Years earlier King Saul began deceiving himself  with a lie of his own making: that his son and son-in-law were out to get him. There was no evidence of it. Quite the opposite, in fact. Nevertheless, Saul’s tormented mind continually fueled his conspiracy lie. Once, during a woe-is-me mood, the king enlarged the fabrication to include his closest officials:

For all of you have conspired against me so that there is no one who discloses to me when my son makes a covenant with the son of Jesse, and there is none of you who is sorry for me or discloses to me that my son has stirred up my servant against me to lie in ambush, as it is this day” (1 Samuel 22:8 NASB).

Whether Doeg construed this as a do-or-die moment or a fleeting chance to suck up to the king, he played his card:

Then Doeg the Edomite, who was standing with Saul’s officials, spoke up: “I saw the son of Jesse meet with Ahimelech son of Ahitub, in Nob.

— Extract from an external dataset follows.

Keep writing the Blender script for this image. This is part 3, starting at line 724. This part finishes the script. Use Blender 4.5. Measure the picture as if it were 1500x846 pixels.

I saw Ahimelech pray with him for God’s guidance, give him food, and arm him with the sword of Goliath the Philistine” (1 Samuel 22:9-10 MSG).

When all eighty-five priests were brought to the enraged king, Ahimelech protested his innocence. At any point Doeg could have vouched for  the priest, but he did not. Instead, he carried out Saul’s command to kill the whole lot of them. Then on to Nob with his bloody sword for genocide! But there was a survivor.

Somehow Abiathar, a son of Ahimelech, escaped the massacre and found David. Receiving the heart-wrenching news, he took the blame:  “Then David said to Abiathar, “I knew on that day, when Doeg the Edomite was there, that he would surely tell Saul. I have brought about the death of every person in your father’s household” (1 Samuel 22:22 NASB).

Is it any wonder that Solomon, David’s future son, would someday include in his wisdom sayings:

Here are six things God hates, and one more that he loathes with a passion: eyes that are arrogant, a tongue that lies, hands that murder the innocent, a heart that hatches evil plots, feet that race down a wicked track, a mouth that lies under oath, a troublemaker in the family (Proverbs 6:16-19 MSG).